Nós não cometemos crime algum e passamos sete meses dentro de um presídio, um local doentio, um ambiente hostil. Nós passamos fome, morreu o Clezão lá dentro e agora a gente sente que está morrendo um pouco a cada dia aqui, sem saber o que vai acontecer conosco, num país estranho. Não temos trabalho…e agora estamos com essa ameaça de prisão a qualquer momento.

Se é para voltar para o inferno, de uma maneira injusta, ou morrer, então eu juro que eu prefiro morrer. E sei que esse é o sentimento várias pessoas. Talvez se eu nunca tivesse entrado num presídio, se eu nunca tivesse passado fome, nunca tivesse sido humilhado enquanto cidadão, talvez eu até ficaria esperando me prenderem aqui na Argentina.

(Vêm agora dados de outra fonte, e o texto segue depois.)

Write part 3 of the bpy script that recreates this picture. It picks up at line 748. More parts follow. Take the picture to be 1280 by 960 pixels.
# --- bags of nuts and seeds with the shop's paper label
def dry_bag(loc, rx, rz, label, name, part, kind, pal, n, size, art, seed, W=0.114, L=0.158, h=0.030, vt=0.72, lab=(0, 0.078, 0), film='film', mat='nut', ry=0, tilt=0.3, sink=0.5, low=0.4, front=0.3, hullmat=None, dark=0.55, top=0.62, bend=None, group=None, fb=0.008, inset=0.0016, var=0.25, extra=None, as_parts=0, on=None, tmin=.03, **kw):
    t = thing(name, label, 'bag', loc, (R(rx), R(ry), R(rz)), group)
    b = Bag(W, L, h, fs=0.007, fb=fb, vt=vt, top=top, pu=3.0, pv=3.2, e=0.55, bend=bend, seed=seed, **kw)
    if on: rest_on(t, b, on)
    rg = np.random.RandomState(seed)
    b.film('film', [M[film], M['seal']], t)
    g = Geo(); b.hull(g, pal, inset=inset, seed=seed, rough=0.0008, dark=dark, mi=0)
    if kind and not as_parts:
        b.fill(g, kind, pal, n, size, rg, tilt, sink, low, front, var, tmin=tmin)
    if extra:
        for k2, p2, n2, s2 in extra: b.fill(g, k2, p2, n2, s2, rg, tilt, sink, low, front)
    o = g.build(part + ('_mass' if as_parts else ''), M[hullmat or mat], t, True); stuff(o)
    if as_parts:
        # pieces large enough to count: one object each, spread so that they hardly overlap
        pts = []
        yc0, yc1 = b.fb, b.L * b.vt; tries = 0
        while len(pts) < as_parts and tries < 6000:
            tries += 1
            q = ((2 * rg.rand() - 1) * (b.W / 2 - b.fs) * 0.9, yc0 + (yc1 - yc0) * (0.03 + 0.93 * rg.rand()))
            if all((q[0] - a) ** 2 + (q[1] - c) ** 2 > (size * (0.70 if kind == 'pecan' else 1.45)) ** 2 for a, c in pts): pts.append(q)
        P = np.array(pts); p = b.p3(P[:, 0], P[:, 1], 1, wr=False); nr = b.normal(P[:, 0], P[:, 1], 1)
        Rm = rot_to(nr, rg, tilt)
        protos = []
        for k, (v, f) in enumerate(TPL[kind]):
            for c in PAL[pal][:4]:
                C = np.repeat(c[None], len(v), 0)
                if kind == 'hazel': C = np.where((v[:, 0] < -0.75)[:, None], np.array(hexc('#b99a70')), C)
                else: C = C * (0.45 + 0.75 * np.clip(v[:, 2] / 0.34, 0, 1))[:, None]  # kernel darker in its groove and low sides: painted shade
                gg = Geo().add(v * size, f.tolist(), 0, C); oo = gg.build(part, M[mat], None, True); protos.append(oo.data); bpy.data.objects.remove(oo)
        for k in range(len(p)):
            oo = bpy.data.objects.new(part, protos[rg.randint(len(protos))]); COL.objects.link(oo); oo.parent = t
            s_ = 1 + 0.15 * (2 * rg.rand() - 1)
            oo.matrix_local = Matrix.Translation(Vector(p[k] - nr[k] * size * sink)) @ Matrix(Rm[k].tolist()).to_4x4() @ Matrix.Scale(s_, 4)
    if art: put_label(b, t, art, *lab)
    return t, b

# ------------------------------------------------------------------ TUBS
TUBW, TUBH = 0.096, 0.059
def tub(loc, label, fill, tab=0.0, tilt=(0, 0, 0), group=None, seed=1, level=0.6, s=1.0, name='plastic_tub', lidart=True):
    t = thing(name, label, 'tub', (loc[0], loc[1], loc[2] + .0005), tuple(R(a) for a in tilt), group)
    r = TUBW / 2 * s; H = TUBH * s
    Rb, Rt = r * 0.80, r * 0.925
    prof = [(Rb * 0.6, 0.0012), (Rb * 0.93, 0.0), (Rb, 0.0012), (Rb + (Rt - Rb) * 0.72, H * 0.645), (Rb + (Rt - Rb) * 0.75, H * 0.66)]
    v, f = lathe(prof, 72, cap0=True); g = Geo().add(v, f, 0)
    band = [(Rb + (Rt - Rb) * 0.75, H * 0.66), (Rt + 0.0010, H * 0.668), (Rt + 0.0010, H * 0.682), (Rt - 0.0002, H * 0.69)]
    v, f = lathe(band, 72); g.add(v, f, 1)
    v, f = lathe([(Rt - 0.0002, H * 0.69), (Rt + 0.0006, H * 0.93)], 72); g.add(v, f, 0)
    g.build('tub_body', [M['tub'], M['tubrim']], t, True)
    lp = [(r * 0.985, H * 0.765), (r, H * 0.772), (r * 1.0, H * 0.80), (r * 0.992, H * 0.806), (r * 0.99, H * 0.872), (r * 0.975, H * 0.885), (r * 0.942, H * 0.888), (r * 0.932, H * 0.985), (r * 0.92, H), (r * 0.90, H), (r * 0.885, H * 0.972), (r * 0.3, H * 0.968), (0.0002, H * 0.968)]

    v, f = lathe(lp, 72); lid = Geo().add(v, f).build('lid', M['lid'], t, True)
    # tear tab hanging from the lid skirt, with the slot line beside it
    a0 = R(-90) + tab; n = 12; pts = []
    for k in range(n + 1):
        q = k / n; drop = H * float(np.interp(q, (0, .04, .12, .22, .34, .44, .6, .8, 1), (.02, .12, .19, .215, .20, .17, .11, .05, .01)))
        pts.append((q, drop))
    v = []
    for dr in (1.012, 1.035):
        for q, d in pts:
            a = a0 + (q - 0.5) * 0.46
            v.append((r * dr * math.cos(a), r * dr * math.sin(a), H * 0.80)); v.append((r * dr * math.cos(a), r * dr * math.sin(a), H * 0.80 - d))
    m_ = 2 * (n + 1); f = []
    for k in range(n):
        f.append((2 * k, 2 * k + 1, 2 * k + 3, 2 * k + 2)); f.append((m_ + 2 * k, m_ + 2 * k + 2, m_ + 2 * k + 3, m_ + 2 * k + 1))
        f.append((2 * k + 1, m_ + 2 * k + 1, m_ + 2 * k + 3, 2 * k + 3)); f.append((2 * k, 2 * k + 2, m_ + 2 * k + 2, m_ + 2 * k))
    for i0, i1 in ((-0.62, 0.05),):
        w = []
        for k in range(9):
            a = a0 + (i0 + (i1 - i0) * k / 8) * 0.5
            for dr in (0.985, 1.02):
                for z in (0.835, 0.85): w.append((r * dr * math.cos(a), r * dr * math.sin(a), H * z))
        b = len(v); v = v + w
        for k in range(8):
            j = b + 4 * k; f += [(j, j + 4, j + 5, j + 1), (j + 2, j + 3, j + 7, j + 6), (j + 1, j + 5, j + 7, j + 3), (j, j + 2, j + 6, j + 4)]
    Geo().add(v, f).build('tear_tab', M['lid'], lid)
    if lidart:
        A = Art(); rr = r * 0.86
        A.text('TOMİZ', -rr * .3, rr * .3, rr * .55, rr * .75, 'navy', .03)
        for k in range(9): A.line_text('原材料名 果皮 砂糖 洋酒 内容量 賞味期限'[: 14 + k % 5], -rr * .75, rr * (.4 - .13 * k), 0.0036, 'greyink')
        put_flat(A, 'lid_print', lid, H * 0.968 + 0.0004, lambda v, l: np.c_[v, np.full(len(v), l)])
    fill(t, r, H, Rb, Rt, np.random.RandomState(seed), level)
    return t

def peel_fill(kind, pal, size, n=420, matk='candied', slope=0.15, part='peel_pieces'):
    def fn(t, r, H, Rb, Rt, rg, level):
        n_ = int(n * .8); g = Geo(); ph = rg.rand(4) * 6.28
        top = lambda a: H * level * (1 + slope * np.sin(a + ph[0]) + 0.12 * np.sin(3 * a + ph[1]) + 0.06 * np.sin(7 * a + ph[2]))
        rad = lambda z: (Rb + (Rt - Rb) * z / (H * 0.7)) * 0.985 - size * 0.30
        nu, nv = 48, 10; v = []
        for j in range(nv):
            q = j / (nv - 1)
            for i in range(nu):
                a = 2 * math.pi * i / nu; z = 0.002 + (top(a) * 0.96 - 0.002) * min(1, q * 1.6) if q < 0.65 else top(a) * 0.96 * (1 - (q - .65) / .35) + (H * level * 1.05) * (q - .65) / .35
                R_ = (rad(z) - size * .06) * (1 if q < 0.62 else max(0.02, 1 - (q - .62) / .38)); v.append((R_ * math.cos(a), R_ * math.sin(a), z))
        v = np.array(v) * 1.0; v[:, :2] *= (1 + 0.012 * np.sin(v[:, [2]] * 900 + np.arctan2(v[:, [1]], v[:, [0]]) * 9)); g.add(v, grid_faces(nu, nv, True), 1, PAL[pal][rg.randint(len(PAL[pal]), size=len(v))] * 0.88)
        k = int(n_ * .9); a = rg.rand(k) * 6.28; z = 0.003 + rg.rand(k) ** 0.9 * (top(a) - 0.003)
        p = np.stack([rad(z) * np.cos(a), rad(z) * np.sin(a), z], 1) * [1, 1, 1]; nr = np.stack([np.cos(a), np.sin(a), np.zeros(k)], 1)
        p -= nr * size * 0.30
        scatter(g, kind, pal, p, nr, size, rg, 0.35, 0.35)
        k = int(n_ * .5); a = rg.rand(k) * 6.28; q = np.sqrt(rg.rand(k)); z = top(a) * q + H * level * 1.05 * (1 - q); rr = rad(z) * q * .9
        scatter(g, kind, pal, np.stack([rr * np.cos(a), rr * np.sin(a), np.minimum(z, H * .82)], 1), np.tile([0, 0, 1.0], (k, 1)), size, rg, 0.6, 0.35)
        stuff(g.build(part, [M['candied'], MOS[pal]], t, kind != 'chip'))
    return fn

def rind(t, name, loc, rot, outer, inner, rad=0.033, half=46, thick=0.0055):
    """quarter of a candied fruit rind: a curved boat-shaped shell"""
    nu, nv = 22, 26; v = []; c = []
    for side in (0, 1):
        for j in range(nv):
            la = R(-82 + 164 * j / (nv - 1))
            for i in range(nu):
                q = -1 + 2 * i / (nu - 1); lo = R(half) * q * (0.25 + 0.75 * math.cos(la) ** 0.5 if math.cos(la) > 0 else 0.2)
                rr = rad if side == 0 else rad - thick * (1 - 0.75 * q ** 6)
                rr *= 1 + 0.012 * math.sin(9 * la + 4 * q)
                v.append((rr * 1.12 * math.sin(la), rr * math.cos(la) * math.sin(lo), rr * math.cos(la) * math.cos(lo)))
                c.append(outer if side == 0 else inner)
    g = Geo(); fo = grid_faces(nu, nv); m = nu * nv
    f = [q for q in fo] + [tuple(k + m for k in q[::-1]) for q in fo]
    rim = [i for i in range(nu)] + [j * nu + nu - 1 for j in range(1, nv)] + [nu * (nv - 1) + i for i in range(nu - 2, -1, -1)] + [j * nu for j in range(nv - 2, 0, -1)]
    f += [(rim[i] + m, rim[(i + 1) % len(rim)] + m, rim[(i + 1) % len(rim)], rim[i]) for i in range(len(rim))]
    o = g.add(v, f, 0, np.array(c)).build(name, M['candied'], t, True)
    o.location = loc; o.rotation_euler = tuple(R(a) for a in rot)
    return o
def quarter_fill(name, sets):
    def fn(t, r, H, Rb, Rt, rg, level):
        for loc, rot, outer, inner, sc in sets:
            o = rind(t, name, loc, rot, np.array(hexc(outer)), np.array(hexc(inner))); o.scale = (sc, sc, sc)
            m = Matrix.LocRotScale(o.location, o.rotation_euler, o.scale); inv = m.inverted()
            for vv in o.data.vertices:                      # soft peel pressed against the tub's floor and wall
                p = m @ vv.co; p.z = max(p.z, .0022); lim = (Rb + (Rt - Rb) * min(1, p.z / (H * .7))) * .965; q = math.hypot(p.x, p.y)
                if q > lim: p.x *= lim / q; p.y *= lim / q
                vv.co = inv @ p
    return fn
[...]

O que a gente espera dos brasileiros é que acordem e defendam o que é certo, o que é constitucional. Nós, os presos políticos, precisamos que o Brasil acorde, porque já perdemos muito. Eu, por exemplo, perdi meu pai e não pude me despedir. Cheguei aqui na Argentina no dia 7 de abril e oito dias depois meu pai morreu. Não pude estar perto do Seu Jens nos seus últimos momentos, não pude abraçar meus familiares. Assim como eu tenho histórias tristes, todos têm para contar, porque não estamos vivendo uma vida normal. Estamos sendo perseguidos e injustiçados, e a nossa forma de resolver o nosso problema é fugir porque sabemos que não há lei para nós.

O pai de Gilberto, o Seu Jens, faleceu oito dias depois que ele chegou na Argentina para pedir asilo político.

3 comentários sobre ““VAI MORRER GENTE AQUI NA ARGENTINA!”

  1. Waldiria Ackermann

    Muito triste o que está acontecendo com os asilados patriotas na Argentina. Que Deus tenha misericórdia e compaixão de todos
    Como também de suas famílias, pois sou mãe de Gilberto Ackermann e sei bem a dor que estou sentindo. Nunca imaginei passar por isto.😢 Deus é mais🙏🏻🙏🏻🙏🏻

  2. Marcia Bezerra de Mello

    Ditadura! É o sistema de governo em que você não tem direito a opinião nem a manifestar-se . Um país onde soltam criminosos, traficantes e estupradores e condenados por corrupção e prendem senhorinhas com terço e bíblia, moradores de rua, pipoqueiros e patriotas que apenas se manifestaram contra o sistema de votação e a absurda soltura inconstitucional do presidiário condenado em todas as instâncias da justiça

  3. Carlos Antonio De Toledo

    Esta situaçào tào delicada e dolorosa, que diretamente e indiretamente tem machucado emocionalmente psicologicamente e financeiramente tantas pessoas inocentes e indefesas, Chegou em um ponto inssuportavel de ver tanta maldade e injutisça, Pessoas da esquerda e da direita, temos que nos concientizar que todos os cidadoès Brasileiros estao correndo estes mesmos risco, afinal aonde ta a DEMOCRACIA DO NOSSO BRASIL, AONDE TA O AMOR E O RESPEITO PELOS CIDADOES DO NOSSO BRASIL QUE FORAM JULGADOS E CONDENADOS, COM PENAS SEVERAS POR COMETER UM ATO POLITICO.( SENHOR JESUS CRISTO ) AJUDE NOS A TER UMA PATRIA GOVERNADA POR HOMEMS DE BOM CORAÇAO E QUE TENHAM EXPERIENCIA DE VIDA PARA SABER DISDINGUIR A DIFERENÇA DE PESSOAS DO BEM E DO MAL.